Tanto antes como ahora podemos reconocer sin mucha dificultad a los nacionalismos por su egoísmo ciego, por su exclusivismo intransigente, por su voluntad cruda de poderío, por fomentar constantemente el antagonismo entre naciones, etnias o territorios, y suscitar permanentemente querellas, confrontaciones y guerras entre los pueblos.Pero antes, al menos, podían reconocerse unos nacionalismos que también defendían la dignidad de una diferenciación nacional (virtual o real) y afirmaban una identidad propia más o menos definida (presente, deseada o mítica), por lo que no necesitaban constantemente denigrar a otros pueblos. Lo hacían, sí, pero no insistían siempre (o al menos no únicamente) en atacar o denigrar al Otro, a los señalados como diferentes. Porque, además, en la defensa de esas identidades propias, los nacionalismos solían incorporar como parte de sus naciones correspondientes, bien los valores laboriosos y ahorrativos que compartía con la burguesía conservadora, bien las ideas de satisfacción y fe en el progreso de la burguesía desarrollista, o bien los valores tradicionales de honor, generosidad y valentía del viejo régimen que aún se conservaban, más o menos, en ámbitos rurales y nobiliarios, viejos valores que intentaban restaurar o «recargar».

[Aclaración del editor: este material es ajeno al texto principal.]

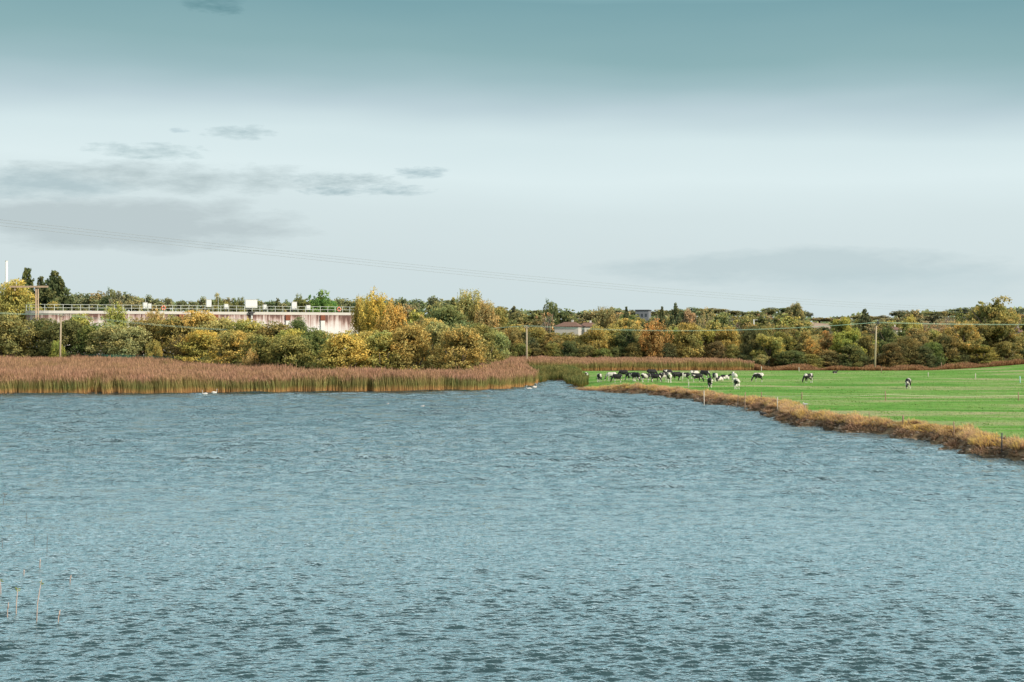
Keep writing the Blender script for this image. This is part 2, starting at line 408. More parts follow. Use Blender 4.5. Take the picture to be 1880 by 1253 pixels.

Pero los nacionalismos actuales, es decir, el nacionalismo «realmente existente» no tiene nada de eso. Ya ni intenta apelar a una identidad definida, porque la clientela burguesa, pequeño-burguesa o lumpen-burguesa a la que se dirige y atrae, hace ya tiempo que abandonó aquellas fases de las burguesías conservadora y progresista, y no digamos todo vestigio de la sociedad basada en códigos de honor (la del viejo régimen).Las burguesías de ayer tenían, por lo menos, vergüenza (aunque fuera un sentido de la vergüenza sometida a convencionalismos y con una carga hipócrita considerable). La burguesía postmoderna ha perdido la vergüenza. En la burguesía actual no domina la hipocresía sino el cinismo.
Así pues, el nacionalismo, hoy, no encuentra nada de valor que merezca la pena defender en el pueblo, en la raza, en la etnia, en la cultura o en la tierra que dice «defender» o representar. Y por eso, porque no encuentra nada digno en lo «propio», en lo «nuestro», no le queda otra que centrarse únicamente en las campañas de miedo, de rechazo y de odio al Otro. Lo dijo claramente hace unos años el entonces presidente de Tierra y Pueblo, Enrique Ravello: «por supuesto, lo único que, en definitiva, puede dar cohesión a un pueblo es que comparta y herede prejuicios y odios comunes hacia otras identidades».
Quien no encuentra en sí mismo más que el desierto, no halla más que mezquindad y el egoísmo más obtuso, no le queda otra que denigrar permanentemente a los demás. Ya se sabe: «piensa el ladrón que todos son de su condición».
Los nacionalismos de ayer, en la medida que identificaban y trataban de conservar o de «recargar» -con más o menos errores y contaminaciones- valores como el honor, la generosidad, la valentía o la laboriosidad, tenían la capacidad de poder reconocer los mismos valores o disposiciones similares en otros pueblos.En los nacionalismos de hoy, eso es IMPOSIBLE.De donde no hay nada, no sólo nada se puede sacar, sino que además de nada positivo pueden contagiarse.
En conclusión, de la misma forma que la burguesía ha ido evolucionando a peor (o como sintetiza Alain de Benoist en su ensayo «El Burgués: paradigma del hombre moderno»: «sucede simplemente que el burgués “ha creado su mundo”, y en este mundo las antiguas virtudes [que antes mantenía] ya no tienen necesidad de encarnarse de forma ejemplar en los individuos»), los nacionalismos han perdido definitivamente cualquier aspecto positivo que pudieron ofrecer ayer, y sólo se han quedado -intensificándolo- con sus peores aspectos.